Summary — HB 25-1034: Changes to Dangerous Dog Statute

Status: Governor signed (Mar 14, 2025). Effective date: August 6, 2025 (assuming no referendum). Introduced: Jan 8, 2025.

Purpose / Intent

HB 25-1034 narrows an existing exemption in Colorado’s dangerous dog statute so that dog owners can be held criminally responsible when their dog causes serious bodily injury to certain animal-care professionals while those professionals are performing their duties. The change is intended to extend statutory protections for workers (veterinary staff, groomers, humane agency personnel, professional handlers and trainers) against severe injuries caused by dogs.

Key provisions

  • Amends Colorado Revised Statutes § 18-9-204.5 (subsection (6)(b)) to remove the exemption that previously shielded dog owners from the statute when a dog inflicted serious bodily injury on listed animal-care professionals acting in the performance of their duties.
  • After the change, the statute’s exemption still applies to lesser “bodily injury” in those contexts, but not to “serious bodily injury.” (“Serious bodily injury” includes severe injuries and injuries that involve a substantial risk of death.)
  • The bill does not create new penalties; instead it creates a new factual basis for the existing offense of unlawful ownership of a dangerous dog that caused serious bodily injury. Under current statute as applied:
    • First offense: class 1 misdemeanor.
    • Second or subsequent offense: class 6 felony.
  • Statutory reference: amendment to 18-9-204.5 (6)(b).

Who is affected

  • Primary: owners of dogs that inflict serious bodily injury on veterinary health‑care workers, dog groomers, humane agency personnel, professional dog handlers, or trainers acting in the course of their duties.
  • Secondary: the injured professionals (greater legal protection), local prosecutors, courts, probation services, and county jails (potentially increased—but minimal—caseload).
  • No changes to civil liability or private actions; this is a criminal‑statute modification.
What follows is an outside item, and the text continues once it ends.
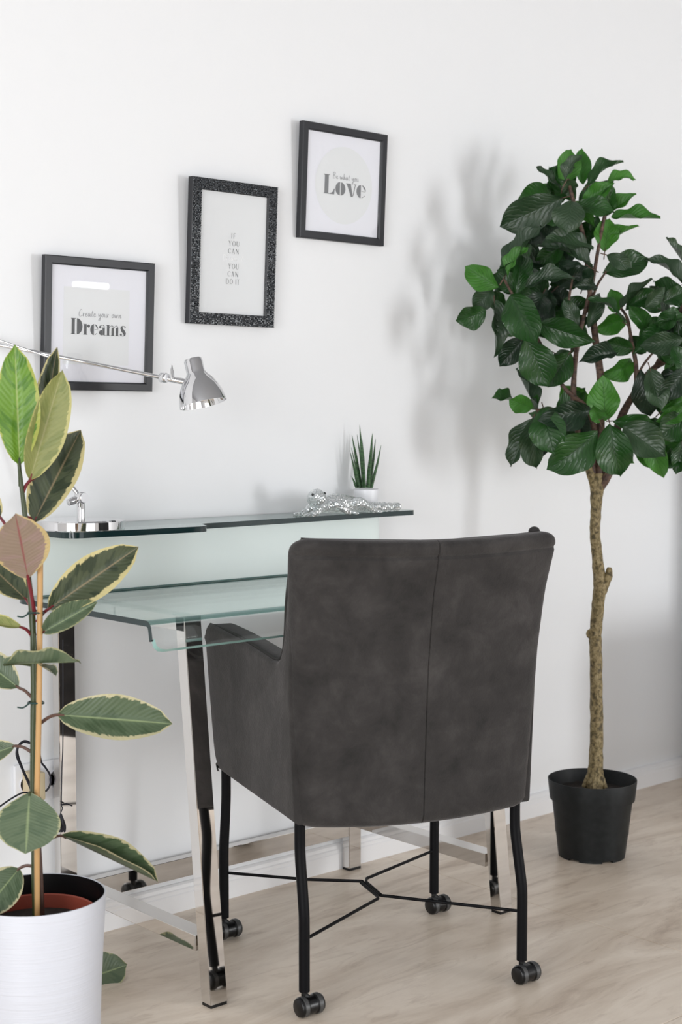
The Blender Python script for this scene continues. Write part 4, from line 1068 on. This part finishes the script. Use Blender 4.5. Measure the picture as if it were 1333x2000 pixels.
add_tube(cb, [cpt(62, 1452), cpt(48, 1447), cpt(36, 1456), cpt(32, 1475), cpt(42, 1500), cpt(56, 1532), cpt(60, 1548), cpt(45, 1548), cpt(25, 1558), cpt(4, 1572), cpt(-20, 1590)], .0019, 8, 6)
add_tube(cb, [cpt(60, 1452, -.05), cpt(45, 1450, -.05), cpt(34, 1465, -.05), cpt(42, 1495, -.05), cpt(62, 1535, -.05), cpt(84, 1547, -.05), cpt(97, 1535, -.05), cpt(98, 1515, -.05), cpt(88, 1498, -.05), cpt(80, 1485, -.05), cpt(75, 1440, -.05), cpt(74, 1300, -.05), cpt(74, 1200, -.05)], .0021, 8, 6)
o = obj('power_cord', cb, m_cable); o['label'] = 'thin black power cord looped on the wall left of the rear chrome leg'; o['category'] = 'cable'
cb = bmesh.new()
yk = -.062
add_tube(cb, [cpt(123, 1250, yk), cpt(123, 1440, yk), cpt(121, 1500, yk), cpt(120, 1568, yk), cpt(122, 1578, yk), cpt(118, 1590, yk), cpt(112, 1615, yk), cpt(106, 1625, yk)], .0012, 8, 6)
add_tube(cb, [cpt(120, 1572, yk), cpt(130, 1570, yk), cpt(141, 1574, yk)], .0014, 8, 4)
for a in range(3): add_tube(cb, [cpt(119, 1590, yk), cpt(113 + 5 * a, 1608, yk - .003 * a), cpt(116 + 5 * a, 1624, yk), cpt(121 + 3 * a, 1612, yk), cpt(119, 1590, yk)], .0021, 8, 6)
o = obj('cable_bundle', cb, m_cable); o['label'] = 'tied bundle of black cable hanging before the rear chrome leg'; o['category'] = 'cable'

# unseen glowing strip added on the opposite wall to make the picture-glass glint
wl = thing('glint_strip', 'glowing strip added on the wall opposite the pictures for the glint in the glass', 'lamp', (5.40, -6.0, 1.425))
obj('bracket', box((-.145, 0, -.022), (.145, .03, .022), .004), m_white, wl)
obj('light_strip', box((-.135, .03, -.010), (.135, .04, .012), .006), m_light, wl, False)

# the desk's and the lamp's Empties stand at their bases
for root, base in ((desk, Vector((2.04, -.28, 0))), (lamp, Vector((bx_, by_, SZ)))):
    for ch in root.children: ch.location = ch.location - base
    root.location = base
Fiscal and procedural impact

  • Fiscal notes (initial and final) find no appropriation required and project minimal ongoing impact on state and local revenue and expenditures. Any increase in criminal fines, court fees, prosecutions, probation, or incarceration is expected to be small given the narrow scope of the change and historically low conviction counts (62 convictions statewide for the comparable misdemeanor offense across FY2021-22 to FY2023-24; ~21/year).
  • Legislative actions: passed both chambers without substantive amendments; sent to governor Mar 7, 2025; signed Mar 14, 2025.
  • Effective Aug 6, 2025, unless a referendum petition delays/overrides implementation.

Sponsors

House: Reps. Karen McCormick and Lori Garcia Sander (with multiple cosponsors).
Senate: Sens. Lindsey Daugherty and Larry Liston.

Compiled from official sources — confirm details with the bill’s official record.